Electro-oxidation and electroreduction of acetonitrile in aqueous acid solution

Potentiodynamic and potential step experiments were performed in 0.05 M H2SO4+0.05 M CH3CN electrolyte at porous platinum electrodes using on-line mass spectroscope (DEMS) for product analysis. During the electro-oxidation of acetonitrile, only processes involving adsorbates have been observed, using transient experiments. Different pathways for these reactions have been identified. Desorption of acetonitrile as the intact compound can be observed at potentials above 0.5 V vs. RHE. Additionally, CO2 is formed above 0.7 V, while NOx is produced above 1.2 V. The electroreduction of bulk and adsorbed acetonitrile at potentials below 0.1 V vs.
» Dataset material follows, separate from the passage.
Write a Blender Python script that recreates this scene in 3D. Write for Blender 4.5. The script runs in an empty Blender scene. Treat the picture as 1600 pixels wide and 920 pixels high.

RHE forms ethane. In order to investigate the number of hydrogen atoms being transferred, measurements were taken in 0.05 M D2SO4+D2O+O.05 M CH3CN. Under these conditions 1,1,1-trideuteroethane is produced below 0.1 V vs. RHE. Experiments with adsorbates were performed at different potentials using a flow-cell technique without acetonitrile in solution. It is shown that the amount of acetonitrile desorbed as the intact molecule during potentiodynamic oxidation of the adsorbate is a function of the potential where the adsorbate is formed. The amount of associatively desorbed acetonitrile is decreased, possibly by reductive removal, if the adsorbate is cycled in the hydrogen region of the platinum electrode prior to the oxidation of the adsorbate. A possible reaction mechanism for the electro-oxidation and electroreduction of acetonitrile is discussed.